Loss of HMS Lord Clyde
On 14 September 1871 he commissioned the battleship HMS Lord Clyde at Plymouth and took her out to the Mediterranean Fleet. In March 1872, Lord Clyde:
- "was lying at Syracuse and received a wire from Malta to proceed at once to the help of a British steamer aground on the island of Pantellaria, on which service she got far worst aground herself. Anchors were laid out, coal jettisoned, guns, ammunition and stores hoisted over the side into small casters in the island hired on the spot, and everything possible done to lighten her, but she remained a fixture except to sway in the swell from the open sea, strain her back, and wrench off her sternpost, rudderpost and rudder. It took some time to summon help, as that was a full generation before the days of wireless telegraphy and Pantellaria had no cables; but an officer was dispatched by a passing steamer to Malta, where the HMS Lord Warden was lying as flagship and came at once to pull her crippled sister off the floor and get her to bed. This proved an extremely difficult job even when she was afloat again, as she yawed about so violently without a rudder when in tow, as to pull the sister in charge all over the place. It took three days to conduct erring footsteps a distance that could ordinarily be covered in less than one, and all the while she was leaking at a steady rate of 2 feet per hour.

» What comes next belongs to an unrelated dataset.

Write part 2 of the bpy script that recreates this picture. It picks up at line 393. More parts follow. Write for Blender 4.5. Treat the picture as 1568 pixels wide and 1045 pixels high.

On arrival at Malta she had to be docked with great care on account of the badly damaged state of her bottom; and the yard reported that it would take six months to repair."
The court-martial in April 1872 severely reprimanded Bythesea and the Navigating Officer, who were dismissed from their ship and neither of them were ever employed at sea again.
The Lord Clyde was never commissioned again.